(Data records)
· · · ·
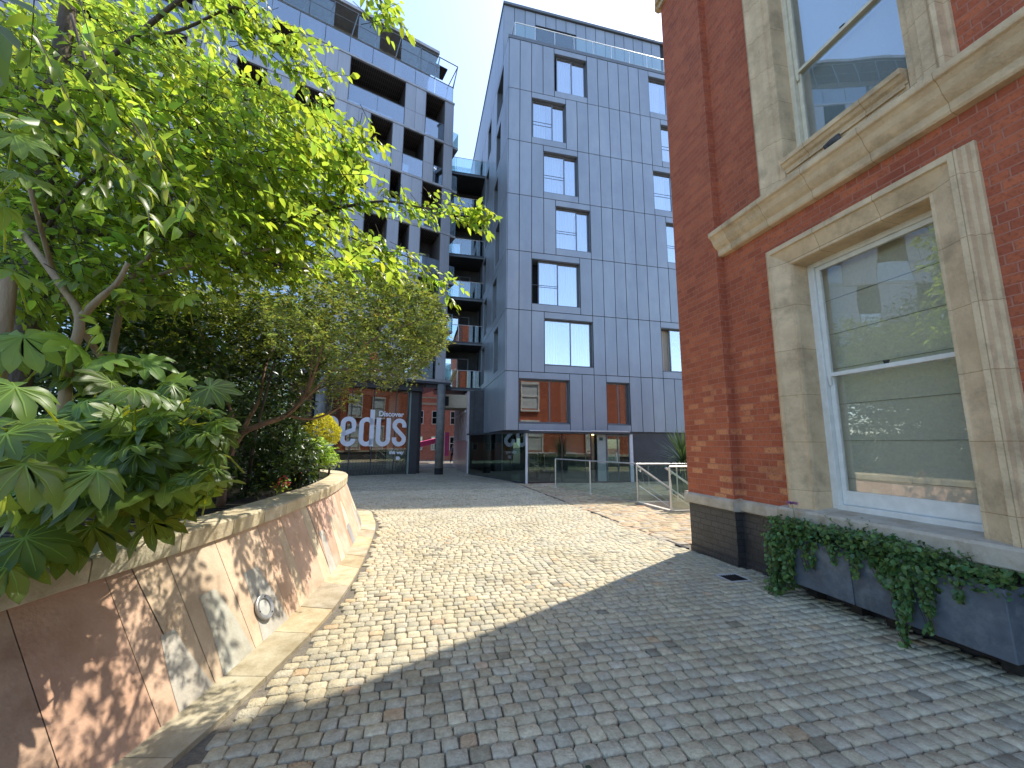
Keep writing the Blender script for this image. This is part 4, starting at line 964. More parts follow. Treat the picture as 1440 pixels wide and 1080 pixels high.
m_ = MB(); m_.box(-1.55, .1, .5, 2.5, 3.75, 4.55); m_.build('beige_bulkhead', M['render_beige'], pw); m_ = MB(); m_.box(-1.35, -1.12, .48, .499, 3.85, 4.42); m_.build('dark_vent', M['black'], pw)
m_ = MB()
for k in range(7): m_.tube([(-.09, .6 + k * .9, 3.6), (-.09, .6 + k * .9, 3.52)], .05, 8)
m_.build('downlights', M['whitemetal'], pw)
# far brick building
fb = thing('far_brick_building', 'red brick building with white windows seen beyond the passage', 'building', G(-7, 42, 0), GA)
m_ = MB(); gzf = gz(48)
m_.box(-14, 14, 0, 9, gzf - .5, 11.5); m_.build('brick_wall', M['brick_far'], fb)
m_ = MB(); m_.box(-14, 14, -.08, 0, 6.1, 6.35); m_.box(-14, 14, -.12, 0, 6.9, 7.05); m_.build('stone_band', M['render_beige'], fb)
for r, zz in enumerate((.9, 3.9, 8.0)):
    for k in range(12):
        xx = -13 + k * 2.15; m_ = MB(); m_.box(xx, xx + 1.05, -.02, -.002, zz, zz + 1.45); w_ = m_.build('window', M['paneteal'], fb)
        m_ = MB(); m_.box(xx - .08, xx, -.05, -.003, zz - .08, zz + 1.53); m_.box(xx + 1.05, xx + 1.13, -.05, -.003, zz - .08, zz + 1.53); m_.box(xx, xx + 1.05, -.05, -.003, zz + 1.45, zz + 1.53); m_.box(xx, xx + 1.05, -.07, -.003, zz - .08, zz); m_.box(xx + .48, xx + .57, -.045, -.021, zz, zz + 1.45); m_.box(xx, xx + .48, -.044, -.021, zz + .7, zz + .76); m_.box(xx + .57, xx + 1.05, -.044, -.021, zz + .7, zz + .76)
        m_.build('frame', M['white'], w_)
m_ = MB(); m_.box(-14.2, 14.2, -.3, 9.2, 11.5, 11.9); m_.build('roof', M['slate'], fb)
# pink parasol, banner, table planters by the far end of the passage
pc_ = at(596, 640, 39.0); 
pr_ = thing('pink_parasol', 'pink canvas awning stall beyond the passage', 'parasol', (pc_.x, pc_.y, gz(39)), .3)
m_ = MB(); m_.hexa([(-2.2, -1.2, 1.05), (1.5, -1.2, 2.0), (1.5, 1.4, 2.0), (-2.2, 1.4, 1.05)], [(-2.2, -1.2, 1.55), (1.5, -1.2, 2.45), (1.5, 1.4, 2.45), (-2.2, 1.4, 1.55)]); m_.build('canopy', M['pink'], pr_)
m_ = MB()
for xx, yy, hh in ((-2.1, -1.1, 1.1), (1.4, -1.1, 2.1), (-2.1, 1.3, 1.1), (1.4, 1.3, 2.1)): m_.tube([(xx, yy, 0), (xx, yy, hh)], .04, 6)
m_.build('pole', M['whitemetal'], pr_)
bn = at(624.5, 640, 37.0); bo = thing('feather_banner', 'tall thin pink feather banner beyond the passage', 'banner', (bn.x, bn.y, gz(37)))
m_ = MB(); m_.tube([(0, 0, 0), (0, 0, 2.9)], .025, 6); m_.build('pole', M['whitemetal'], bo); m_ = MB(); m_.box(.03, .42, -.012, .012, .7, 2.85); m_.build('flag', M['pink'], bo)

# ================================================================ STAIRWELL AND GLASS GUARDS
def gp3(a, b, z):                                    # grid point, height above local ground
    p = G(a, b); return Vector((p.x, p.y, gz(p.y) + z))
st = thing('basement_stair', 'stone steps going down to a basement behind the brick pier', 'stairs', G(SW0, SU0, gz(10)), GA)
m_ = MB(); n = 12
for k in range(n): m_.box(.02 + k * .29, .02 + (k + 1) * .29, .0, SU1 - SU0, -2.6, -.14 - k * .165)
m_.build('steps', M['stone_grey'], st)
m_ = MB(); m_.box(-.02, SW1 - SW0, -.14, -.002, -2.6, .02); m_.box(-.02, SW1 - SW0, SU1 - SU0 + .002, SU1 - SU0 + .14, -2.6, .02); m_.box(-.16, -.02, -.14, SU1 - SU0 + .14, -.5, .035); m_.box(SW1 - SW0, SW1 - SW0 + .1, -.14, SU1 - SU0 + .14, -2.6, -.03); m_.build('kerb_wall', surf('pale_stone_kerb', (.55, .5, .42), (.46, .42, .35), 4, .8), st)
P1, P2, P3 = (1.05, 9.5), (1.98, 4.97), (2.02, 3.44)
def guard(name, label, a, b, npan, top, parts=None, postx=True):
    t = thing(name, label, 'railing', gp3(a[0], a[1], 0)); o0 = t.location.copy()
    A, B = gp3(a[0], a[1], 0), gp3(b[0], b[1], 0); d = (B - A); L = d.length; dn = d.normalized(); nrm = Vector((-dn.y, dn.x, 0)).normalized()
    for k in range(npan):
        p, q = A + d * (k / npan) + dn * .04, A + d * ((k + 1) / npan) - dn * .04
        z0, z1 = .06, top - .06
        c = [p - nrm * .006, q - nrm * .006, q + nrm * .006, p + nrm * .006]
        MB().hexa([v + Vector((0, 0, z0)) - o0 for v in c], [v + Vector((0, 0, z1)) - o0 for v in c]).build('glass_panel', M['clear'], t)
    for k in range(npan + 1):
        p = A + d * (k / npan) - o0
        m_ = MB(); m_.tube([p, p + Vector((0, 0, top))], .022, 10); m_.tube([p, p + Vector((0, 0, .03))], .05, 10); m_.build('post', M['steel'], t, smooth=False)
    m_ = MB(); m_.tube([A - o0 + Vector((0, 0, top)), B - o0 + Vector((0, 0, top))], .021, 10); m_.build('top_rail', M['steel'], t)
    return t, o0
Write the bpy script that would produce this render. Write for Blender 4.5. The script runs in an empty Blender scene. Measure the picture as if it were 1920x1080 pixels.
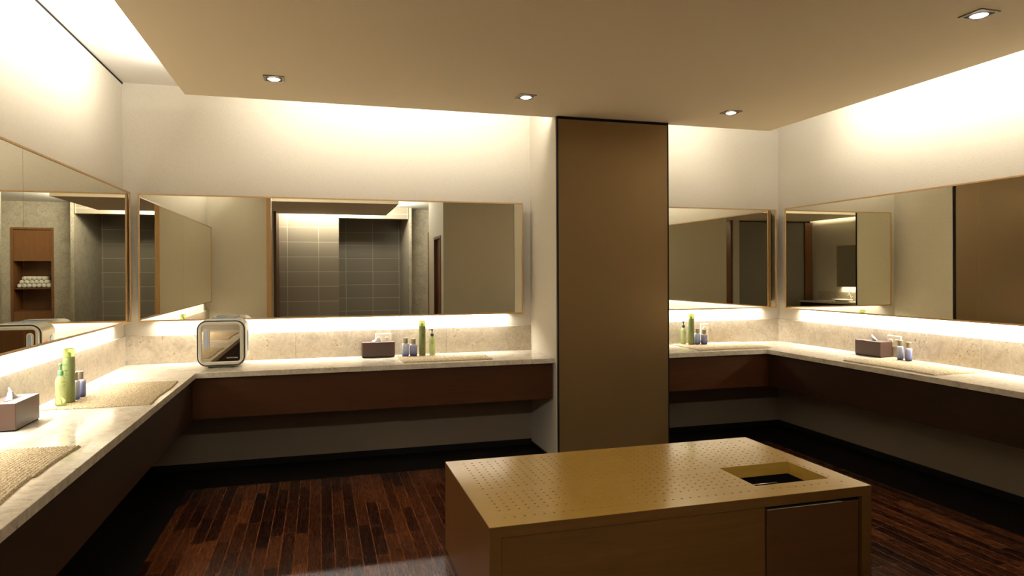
· · · ·
What this task involves
Each line of the material must be retyped exactly, except that images are omitted.

Problem solution
Keep writing the Blender script for this image. This is part 4, starting at line 964. More parts follow. Treat the picture as 1440 pixels wide and 1080 pixels high.
m_ = MB(); m_.box(-1.55, .1, .5, 2.5, 3.75, 4.55); m_.build('beige_bulkhead', M['render_beige'], pw); m_ = MB(); m_.box(-1.35, -1.12, .48, .499, 3.85, 4.42); m_.build('dark_vent', M['black'], pw)
m_ = MB()
for k in range(7): m_.tube([(-.09, .6 + k * .9, 3.6), (-.09, .6 + k * .9, 3.52)], .05, 8)
m_.build('downlights', M['whitemetal'], pw)
# far brick building
fb = thing('far_brick_building', 'red brick building with white windows seen beyond the passage', 'building', G(-7, 42, 0), GA)
m_ = MB(); gzf = gz(48)
m_.box(-14, 14, 0, 9, gzf - .5, 11.5); m_.build('brick_wall', M['brick_far'], fb)
m_ = MB(); m_.box(-14, 14, -.08, 0, 6.1, 6.35); m_.box(-14, 14, -.12, 0, 6.9, 7.05); m_.build('stone_band', M['render_beige'], fb)
for r, zz in enumerate((.9, 3.9, 8.0)):
    for k in range(12):
        xx = -13 + k * 2.15; m_ = MB(); m_.box(xx, xx + 1.05, -.02, -.002, zz, zz + 1.45); w_ = m_.build('window', M['paneteal'], fb)
        m_ = MB(); m_.box(xx - .08, xx, -.05, -.003, zz - .08, zz + 1.53); m_.box(xx + 1.05, xx + 1.13, -.05, -.003, zz - .08, zz + 1.53); m_.box(xx, xx + 1.05, -.05, -.003, zz + 1.45, zz + 1.53); m_.box(xx, xx + 1.05, -.07, -.003, zz - .08, zz); m_.box(xx + .48, xx + .57, -.045, -.021, zz, zz + 1.45); m_.box(xx, xx + .48, -.044, -.021, zz + .7, zz + .76); m_.box(xx + .57, xx + 1.05, -.044, -.021, zz + .7, zz + .76)
        m_.build('frame', M['white'], w_)
m_ = MB(); m_.box(-14.2, 14.2, -.3, 9.2, 11.5, 11.9); m_.build('roof', M['slate'], fb)
# pink parasol, banner, table planters by the far end of the passage
pc_ = at(596, 640, 39.0); 
pr_ = thing('pink_parasol', 'pink canvas awning stall beyond the passage', 'parasol', (pc_.x, pc_.y, gz(39)), .3)
m_ = MB(); m_.hexa([(-2.2, -1.2, 1.05), (1.5, -1.2, 2.0), (1.5, 1.4, 2.0), (-2.2, 1.4, 1.05)], [(-2.2, -1.2, 1.55), (1.5, -1.2, 2.45), (1.5, 1.4, 2.45), (-2.2, 1.4, 1.55)]); m_.build('canopy', M['pink'], pr_)
m_ = MB()
for xx, yy, hh in ((-2.1, -1.1, 1.1), (1.4, -1.1, 2.1), (-2.1, 1.3, 1.1), (1.4, 1.3, 2.1)): m_.tube([(xx, yy, 0), (xx, yy, hh)], .04, 6)
m_.build('pole', M['whitemetal'], pr_)
bn = at(624.5, 640, 37.0); bo = thing('feather_banner', 'tall thin pink feather banner beyond the passage', 'banner', (bn.x, bn.y, gz(37)))
m_ = MB(); m_.tube([(0, 0, 0), (0, 0, 2.9)], .025, 6); m_.build('pole', M['whitemetal'], bo); m_ = MB(); m_.box(.03, .42, -.012, .012, .7, 2.85); m_.build('flag', M['pink'], bo)

# ================================================================ STAIRWELL AND GLASS GUARDS
def gp3(a, b, z):                                    # grid point, height above local ground
    p = G(a, b); return Vector((p.x, p.y, gz(p.y) + z))
st = thing('basement_stair', 'stone steps going down to a basement behind the brick pier', 'stairs', G(SW0, SU0, gz(10)), GA)
m_ = MB(); n = 12
for k in range(n): m_.box(.02 + k * .29, .02 + (k + 1) * .29, .0, SU1 - SU0, -2.6, -.14 - k * .165)
m_.build('steps', M['stone_grey'], st)
m_ = MB(); m_.box(-.02, SW1 - SW0, -.14, -.002, -2.6, .02); m_.box(-.02, SW1 - SW0, SU1 - SU0 + .002, SU1 - SU0 + .14, -2.6, .02); m_.box(-.16, -.02, -.14, SU1 - SU0 + .14, -.5, .035); m_.box(SW1 - SW0, SW1 - SW0 + .1, -.14, SU1 - SU0 + .14, -2.6, -.03); m_.build('kerb_wall', surf('pale_stone_kerb', (.55, .5, .42), (.46, .42, .35), 4, .8), st)
P1, P2, P3 = (1.05, 9.5), (1.98, 4.97), (2.02, 3.44)
def guard(name, label, a, b, npan, top, parts=None, postx=True):
    t = thing(name, label, 'railing', gp3(a[0], a[1], 0)); o0 = t.location.copy()
    A, B = gp3(a[0], a[1], 0), gp3(b[0], b[1], 0); d = (B - A); L = d.length; dn = d.normalized(); nrm = Vector((-dn.y, dn.x, 0)).normalized()
    for k in range(npan):
        p, q = A + d * (k / npan) + dn * .04, A + d * ((k + 1) / npan) - dn * .04
        z0, z1 = .06, top - .06
        c = [p - nrm * .006, q - nrm * .006, q + nrm * .006, p + nrm * .006]
        MB().hexa([v + Vector((0, 0, z0)) - o0 for v in c], [v + Vector((0, 0, z1)) - o0 for v in c]).build('glass_panel', M['clear'], t)
    for k in range(npan + 1):
        p = A + d * (k / npan) - o0
        m_ = MB(); m_.tube([p, p + Vector((0, 0, top))], .022, 10); m_.tube([p, p + Vector((0, 0, .03))], .05, 10); m_.build('post', M['steel'], t, smooth=False)
    m_ = MB(); m_.tube([A - o0 + Vector((0, 0, top)), B - o0 + Vector((0, 0, top))], .021, 10); m_.build('top_rail', M['steel'], t)
    return t, o0
Write the bpy script that would produce this render. Write for Blender 4.5. The script runs in an empty Blender scene. Measure the picture as if it were 1920x1080 pixels.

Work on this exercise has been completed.